Não sei se consigo curtir muito essa ideia da neutralidade, porque acho essa palavra quase impossível. Mas acho que a gente tem uma certa tendência a ver nossos corpos como algo separado de nós, uma posse, um objeto que temos e ao qual reagimos. Nesse episódio das coxas e da sensação de desaparecer eu senti que eu e meu corpo éramos uma coisa só. E eu amo essa coisa. Mas esse amor muitas vezes está, ou pode estar, lá no seu íntimo, bastante descolado do juízo estético. E também não é todo dia que a gente se ama. Aliás, não é a maior parte do tempo, né. E isso vai muito além do corpo. Mas se eu acho que a gente tem que se amar? Acho, bicho. Porque não entendo esse lance de se amar como uma ausência de auto-crítica, nem um lugar de arrogância. Mas concordo com a Mel quando ela questiona essa “body-positivity” que nos exige agora que “ao invés de” odiar nossos corpos e nos julgarmos feias invertamos o jogo e nos julguemos divas belíssimas, esculturas de perfeição e beleza. Esse bonito em resposta ao feio talvez deva mesmo ser repensado, porque ele pode repetir um tipo de relação similar, não é? Mas por quê amar meu corpo deve querer dizer achar ele bonito? Eu posso amar meu corpo porque ele sou eu e estou teclando esse texto agora e olhando para essa tela, e sentindo fome, e gosto de café na boca, e só experiencio a vida de dentro dele. Amar meu corpo também é amar as ideias que meu cérebro tem, e a minha imaginação que me dá prazer e que gera coisas belas. E aí a beleza voltou, pela porta dos fundos, sorrateira. Não tem hierarquia dessas belezas, eu creio, mas que a gente está acostumada a resumir beleza à superfície do espelho, ah, estamos né? E o amor não precisa ser belo não. Outra: é incrível ter uma experiência estética de beleza num lugar q não esperamos, tipo olhar as gotas escorrendo em um copo de água e pensar “eita que coisa linda” é incomum e prazeroso, mas a gente não pega o copo de água pra beber e pensa “ai, copo, você não tá tão bonito assim hoje, preciso te deixar o mais belo possível”, pensa?

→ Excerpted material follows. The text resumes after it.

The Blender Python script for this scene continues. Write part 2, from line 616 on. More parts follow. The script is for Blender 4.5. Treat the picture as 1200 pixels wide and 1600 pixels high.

Tá, a gente gosta de ter copos bonitos também, mas vocês entenderam meu ponto. A exigência de beleza com o corpo é exaustiva. Talvez dê pra amar sem exigir tanto prazer estético constante.
No fundo o que eu percebi refletindo sobre o texto da Mel é que o amor pelo meu próprio corpo que mais me resgatou e me resguardou, o que mais me fez bem, foi um amor bem primário de reconhecimento de mim. Para mim estar viva é estar num corpo, ser um corpo, até porque não estou nadinha interessada nesse papo de iluminação e ascender ao Nirvana (reparem no segundo Nirvana do texto), mas na existência plena de comer e dormir e ler e falar e cortar a unha do pé, e pesquisar poesia, e trocar ideia com as amigas e pisar no chão. Existir assim é mais do que com um corpo que se faz, é sendo um corpo. Um corpo que mais do que ter eu vivo, e que eu amo sim, não necessariamente porque o admiro esteticamente, mas porque sinto que amor é força motriz de estar aqui viva. (Aliás posso dizer que eu amo cada um dos meus pelos, e continuo achando eles meio feios na verdade.)
A Regina Spektor resumiria assim: “I have a perfect body, but sometimes I forget. I have a perfect body cause my eyelashes catch my sweat, yes they do.”